Interrogé par SciDev.Net, Baudelaire Kouton-Bognon, consultant en agroéconomie, partage ces observations et explique que les jeunes veulent bien aller à l’agriculture ou à l’agro-industrie après leur formation ; mais seulement, ils ne rencontrent pas de conditions favorables.
A l’en croire, les jeunes diplômés sont privés « de modèles ou de références en matière agricole et manquent d’orientations claires et précises » dans ce domaine.
Belarmain Adandé Fandohan, enseignant-chercheur à l’université nationale d’agriculture (UNA) au Bénin, ajoute à cet argument l’absence au Bénin d’une banque agricole pour soutenir les projets potentiels.
Du coup, dit-il, « la plupart des jeunes diplômés de l’agriculture n’ont pas de terre ni de ressources de base pour s’installer ».
Ce dernier souligne que les véritables facteurs qui éloignent les jeunes de l’agriculture au terme de leur formation sont, d’une part, le manque d’accès aux facteurs de production : capital, terre, équipements, etc.
Esprit d’entreprise
D’autre part, il y a l’absence de structure pour accompagner l’installation des jeunes et la concrétisation de leurs projets ; sans oublier la faiblesse du système éducatif qui ne prépare pas à l’entrepreneuriat.
Le chercheur fait même remarquer que les rares étudiants diplômés qui entreprennent sont généralement ceux qui sont d’abord passés par les lycées agricoles avant de venir à l’université.
Car, dit-il, ils ont bénéficié d’un certain niveau de formation professionnalisante avant leur entrée à l’université.
« Ceux qui entrent dans les écoles d’agriculture avec le baccalauréat créent très rarement des fermes ; car les universités sont beaucoup moins équipées que les lycées agricoles pour une formation orientée vers le développement de compétences pratiques de production chez les étudiants », précise Belarmain Adandé Fandohan.
« L’esprit d’entreprise n’est pas du tout inculqué par notre système éducatif. La plupart des curricula de formation dans les facultés, écoles ou même universités thématiques d’agriculture sont dimensionnés pour former des chercheurs praticiens », regrette l’enseignant-chercheur.

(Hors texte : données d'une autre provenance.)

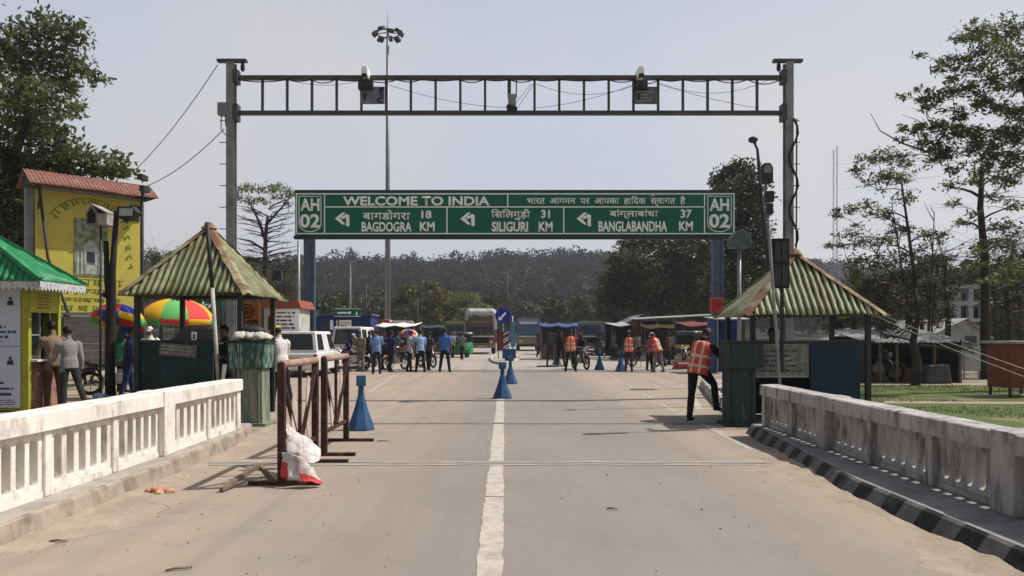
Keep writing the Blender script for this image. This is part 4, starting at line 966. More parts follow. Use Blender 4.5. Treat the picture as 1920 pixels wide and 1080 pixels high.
m = MB(); m.tube([(-hb + .05, -.25, 6.2), (-hb + .25, -.4, 4.0), (-hb + .9, -1.3, 1.2), (-hb + 1.0, -1.5, 0)], .045, 7); tag(m.build('bamboo_pole', K['dark'], None, (bl + br) / 2, rz), 'dark bamboo pole leaning against the yellow billboard', 'pole')
t = thing('security_camera', 'camera pole beside the billboard carrying two dark cameras', 'camera pole', (gx(267, 23), 23, 0))
m = MB(); m.tube([(0, 0, 0), (0, 0, gz(350, 23))], .045, 8); m.build('pole', K['dark'], t)
for (du, v) in ((5, 335), (9, 357)):
    m = MB(); m.box((du * 23 / FPX, -.15, gz(v, 23)), (.16, .4, .17)); m.bar((0, 0, gz(v + 8, 23)), (du * 23 / FPX, -.1, gz(v, 23)), .03); m.build('camera_head', K['dark'], t, bevel=.01)

# poles and odds near the billboard
YL = 14.3; t = thing('lamp_box_post', 'wooden house-shaped lamp box on a thin post before the yellow billboard', 'lamp post', (gx(188, YL), YL, 0)); w = lambda p: p * YL / FPX; z = lambda v: gz(v, YL)
m = MB(); m.tube([(0, 0, 0), (.01, 0, z(422))], .022, 7); m.build('post', K['dark'], t)
m = MB(); bw = w(18)
m.prism([(-bw, z(424)), (bw * .2, z(424)), (bw * .2, z(402)), (-bw * .4, z(385)), (-bw, z(400))], -.16, .22); bx_ = m.build('lamp_box', mat('box_wood', (.23, .22, .2), .8, .35, 7), t)
m = MB(); m.slab([(-bw * .45, -.18, z(384)), (-bw * .45, .24, z(384)), (bw * 1.15, .24, z(400)), (bw * 1.15, -.18, z(400))], .02).box((bw * .68, .03, z(413)), (bw * .95, .38, w(20))); m.build('lid', mat('box_lid', (.36, .34, .30), .8, .35, 6), bx_)
m = MB(); m.prism([(-bw * .85, z(421)), (0, z(421)), (0, z(404)), (-bw * .4, z(392)), (-bw * .85, z(403))], -.166, -.162); m.build('opening', K['black'], bx_)
t = thing('forked_post', 'thick dark forked wooden post standing behind the parapet', 'post', (gx(208, 14.0), 14.0, 0))
m = MB(); zf = gz(560, 14); m.tube([(0, 0, 0), (-.02, 0, 1.2), (.0, 0, zf - .3), (.03, 0, zf + .5), (.11, 0, gz(395, 14))], [.10, .085, .095, .06, .045], 9); m.tube([(0, 0, zf - .35), (-.07, 0, zf + .3), (-.09, 0, gz(452, 14))], [.06, .055, .045], 8); m.ball((-.08, 0, gz(553, 14)), (.1, .08, .06), 8, 6)
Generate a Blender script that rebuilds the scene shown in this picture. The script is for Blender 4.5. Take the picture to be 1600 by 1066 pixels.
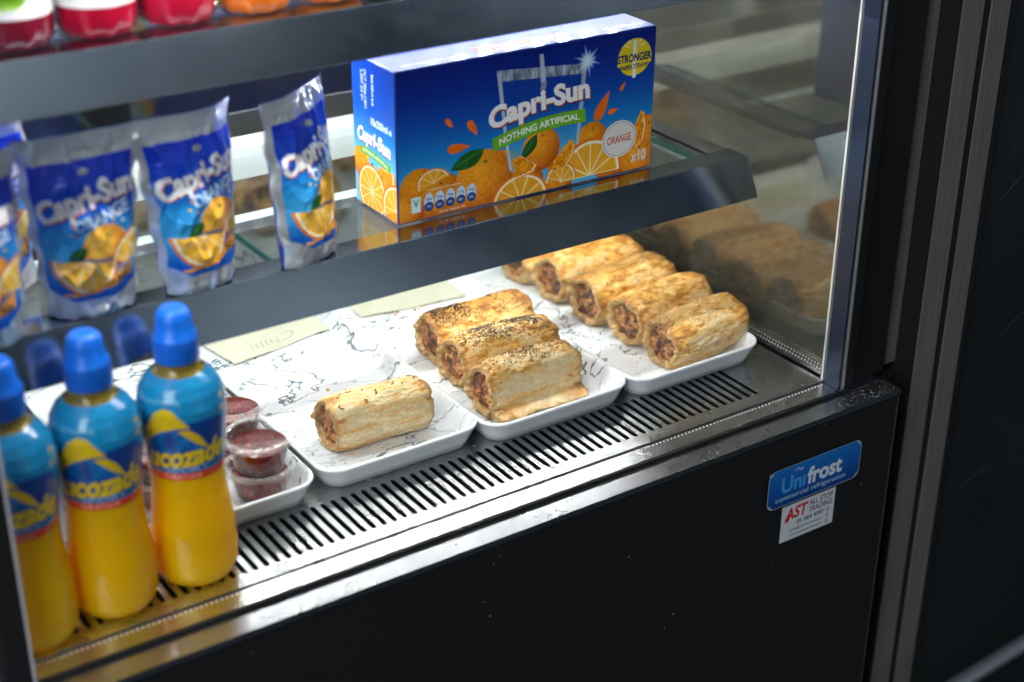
import bpy, bmesh, math, random
import numpy as np
from mathutils import Matrix, Vector
for o in list(bpy.data.objects): bpy.data.objects.remove(o)
S = bpy.context.scene
COL = S.collection
PI = math.pi
# ------------------------------------------------------------------ camera
cam_d = bpy.data.cameras.new('camera'); cam = bpy.data.objects.new('camera', cam_d); COL.objects.link(cam)
_R = ((0.82706572, -0.56206468, 0.00675228), (-0.24613741, -0.37293306, -0.89461573), (0.50535006, 0.73824401, -0.44678529))
cam.matrix_world = Matrix(((_R[0][0], -_R[1][0], -_R[2][0], -0.9990), (_R[0][1], -_R[1][1], -_R[2][1], -0.9202),
                           (_R[0][2], -_R[1][2], -_R[2][2], 0.7068), (0, 0, 0, 1)))
cam_d.sensor_width = 36; cam_d.lens = 36 * 2464.9 / 1600; cam_d.clip_start = .02; cam_d.clip_end = 60
cam_d.dof.use_dof = True; cam_d.dof.focus_distance = 1.42; cam_d.dof.aperture_fstop = 3.2
S.camera = cam
# ------------------------------------------------------------------ world, lamps, exposure
W = bpy.data.worlds.new('World'); S.world = W; W.use_nodes = True
W.node_tree.nodes['Background'].inputs[0].default_value = (.55, .72, 1, 1)
W.node_tree.nodes['Background'].inputs[1].default_value = .06
_t = W.node_tree.nodes.new('ShaderNodeTexCoord'); _m = W.node_tree.nodes.new('ShaderNodeMapping'); _m.inputs['Scale'].default_value = (3.4, 3.4, .55)
_n = W.node_tree.nodes.new('ShaderNodeTexNoise'); _n.inputs['Scale'].default_value = 2.2; _n.inputs['Detail'].default_value = 1.5
_r = W.node_tree.nodes.new('ShaderNodeValToRGB'); _r.color_ramp.elements[0].position = .50; _r.color_ramp.elements[0].color = (.18, .32, .52, 1); _r.color_ramp.elements[1].position = .74; _r.color_ramp.elements[1].color = (9, 10, 11, 1)  # invented bright streaks in the surroundings, added for the steel lips to reflect
for _a, _b in ((_t.outputs['Generated'], _m.inputs[0]), (_m.outputs[0], _n.inputs['Vector']), (_n.outputs['Fac'], _r.inputs['Fac']), (_r.outputs[0], W.node_tree.nodes['Background'].inputs[0])): W.node_tree.links.new(_a, _b)
def area(name, loc, aim, sx, sy, power, color):
    l = bpy.data.lights.new(name, 'AREA'); l.shape = 'RECTANGLE'; l.size = sx; l.size_y = sy; l.energy = power; l.color = color
    o = bpy.data.objects.new(name, l); COL.objects.link(o); o.location = loc
    o.rotation_euler = (Vector(aim) - Vector(loc)).to_track_quat('-Z', 'Y').to_euler(); return o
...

C’est-à-dire « des gens capables de régler des problèmes précis de l’agriculture comme sélectionner les bonnes variétés, créer des pesticides, améliorer la fertilité du sol… Mais, les étudiants ne sont pas formés pour créer un business afin de vendre ces compétences », explique-t-il. Tout en reconnaissant que l’esprit d’entreprise ne peut pas résoudre pleinement le problème du chômage des jeunes diplômés, Rodrigue Kaki estime qu’il pourrait être un élément important de la solution de création de richesses et d’emplois.

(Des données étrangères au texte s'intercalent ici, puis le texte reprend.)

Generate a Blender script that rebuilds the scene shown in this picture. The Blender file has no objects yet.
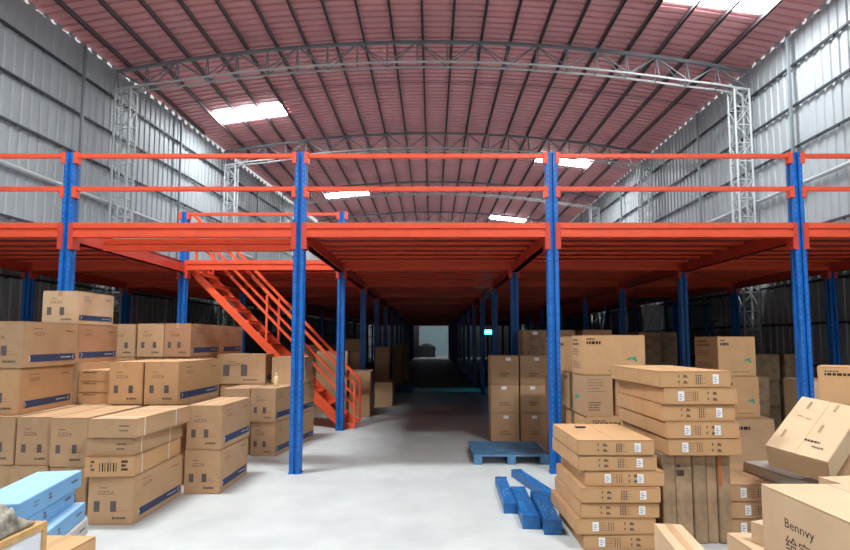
import bpy, bmesh, math, random
from mathutils import Vector, Matrix
random.seed(7)
R = math.radians
C = bpy.context.scene.collection

# ------------------------------------------------------------------ materials
def sr(r, g, b):
    def f(c):
        c /= 255.0
        return c/12.92 if c <= 0.04045 else ((c+0.055)/1.055)**2.4
    return (f(r), f(g), f(b), 1)
def mat(name, col, rough=0.6, metal=0.0, noise=0.0, scale=6.0, col2=None, bump=0.0, bscale=40, rnd=0.0,
        emit=None, estr=0.0, spec=0.5):
    m = bpy.data.materials.new(name); m.use_nodes = True
    nt = m.node_tree; N = nt.nodes; L = nt.links
    b = N['Principled BSDF']
    b.inputs['Base Color'].default_value = col
    b.inputs['Roughness'].default_value = rough
    b.inputs['Metallic'].default_value = metal
    b.inputs['Specular IOR Level'].default_value = spec
    if emit:
        b.inputs['Emission Color'].default_value = emit
        b.inputs['Emission Strength'].default_value = estr
    tc = N.new('ShaderNodeTexCoord')
    last = None
    if noise > 0:
        n = N.new('ShaderNodeTexNoise'); n.inputs['Scale'].default_value = scale
        n.inputs['Detail'].default_value = 6; n.inputs['Roughness'].default_value = 0.6
        L.new(tc.outputs['Object'], n.inputs['Vector'])
        rp = N.new('ShaderNodeValToRGB')
        c2 = col2 or tuple(c*(1-noise) for c in col[:3]) + (1,)
        rp.color_ramp.elements[0].color = c2; rp.color_ramp.elements[1].color = col
        rp.color_ramp.elements[0].position = 0.32; rp.color_ramp.elements[1].position = 0.66
        L.new(n.outputs['Fac'], rp.inputs['Fac']); last = rp.outputs['Color']
    if rnd > 0:
        oi = N.new('ShaderNodeObjectInfo')
        mr = N.new('ShaderNodeMapRange')
        mr.inputs['To Min'].default_value = 1-rnd; mr.inputs['To Max'].default_value = 1+rnd*0.6
        L.new(oi.outputs['Random'], mr.inputs['Value'])
        hs = N.new('ShaderNodeHueSaturation')
        hs.inputs['Color'].default_value = col
        if last: L.new(last, hs.inputs['Color'])
        L.new(mr.outputs['Result'], hs.inputs['Value'])
        last = hs.outputs['Color']
    if last: L.new(last, b.inputs['Base Color'])
    if bump > 0:
        n2 = N.new('ShaderNodeTexNoise'); n2.inputs['Scale'].default_value = bscale; n2.inputs['Detail'].default_value = 4
        L.new(tc.outputs['Object'], n2.inputs['Vector'])
        bp = N.new('ShaderNodeBump'); bp.inputs['Strength'].default_value = bump; bp.inputs['Distance'].default_value = 0.02
        L.new(n2.outputs['Fac'], bp.inputs['Height']); L.new(bp.outputs['Normal'], b.inputs['Normal'])
    return m
M = {}
M['card'] = mat('cardboard', sr(192,155,118), 0.75, noise=0.10, scale=5, bump=0.12, bscale=9, rnd=0.10, spec=0.25)
M['card_pale'] = mat('pale_cardboard', sr(206,176,142), 0.75, noise=0.08, scale=4, bump=0.12, bscale=9, rnd=0.05, spec=0.25)
M['card_warm'] = mat('warm_cardboard', sr(200,158,114), 0.75, noise=0.10, scale=5, bump=0.12, bscale=9, rnd=0.07, spec=0.25)
M['card_red'] = mat('reddish_cardboard', sr(184,138,104), 0.75, noise=0.10, scale=5, bump=0.12, bscale=9, rnd=0.05, spec=0.25)
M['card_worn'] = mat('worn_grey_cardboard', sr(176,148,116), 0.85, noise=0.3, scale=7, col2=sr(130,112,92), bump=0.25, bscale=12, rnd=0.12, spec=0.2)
M['tape'] = mat('packing_tape', sr(186,150,112), 0.5, spec=0.3)
M['ink'] = mat('printed_ink', sr(104,86,72), 0.8)
M['ink_dark'] = mat('dark_ink', sr(38,32,32), 0.8)
M['ink_grey'] = mat('grey_ink', sr(98,90,92), 0.8)
M['ink_green'] = mat('green_ink', sr(60,150,120), 0.8)
M['band'] = mat('blue_printed_band', sr(48,66,106), 0.6, noise=0.25, scale=12)
M['white'] = mat('white_paper', sr(232,234,236), 0.6)
M['strap'] = mat('white_strap', sr(226,220,208), 0.5)
M['blue'] = mat('blue_paint', sr(6,106,192), 0.38, noise=0.18, scale=9, col2=sr(4,86,166), bump=0.03)
M['scuff'] = mat('scuffed_blue_paint', sr(34,112,176), 0.45, noise=0.5, scale=11, col2=sr(18,80,142), bump=0.1)
M['pale'] = mat('bare_scratch', sr(150,180,205), 0.5)
M['slot'] = mat('slot_dark', sr(120,150,190), 0.6)
M['stair'] = mat('stair_orange', sr(248,96,56), 0.42, noise=0.1, scale=5)
M['orange'] = mat('orange_paint', sr(230,84,50), 0.42, noise=0.12, scale=5, bump=0.03)
M['red'] = mat('red_orange_steel', sr(204,66,48), 0.5, noise=0.15, scale=2)
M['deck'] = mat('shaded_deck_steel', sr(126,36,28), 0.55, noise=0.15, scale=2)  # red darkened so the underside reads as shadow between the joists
M['decktop'] = mat('bare_deck_steel', sr(150,150,152), 0.5, noise=0.15, scale=2)
M['roof'] = mat('roof_sheet', sr(222,160,160), 0.5, noise=0.14, scale=0.5, col2=sr(202,148,150))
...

Pour corriger cette situation et engager davantage de jeunes dans l’entrepreneuriat agricole, Belarmain Adandé Fandohan préconise de faire des institutions de formation des instruments d’incubation professionnelle et entrepreneuriale.
« Il faut bien équiper les universités agricoles de façon à en faire de vrais centres d’incubation de l’apprentissage expérientiel. A ce niveau, l’Etat a carrément échoué et démissionné. Sans équipements, les écoles ne peuvent que former des théoriciens peu rompus aux tâches professionnelles », dit-il.
Pour lui, il faudrait pour cela créer un cadre qui permette aux universités agricoles de fonctionner aussi en entreprises de production agricole. En partenariat par exemple avec le secteur privé.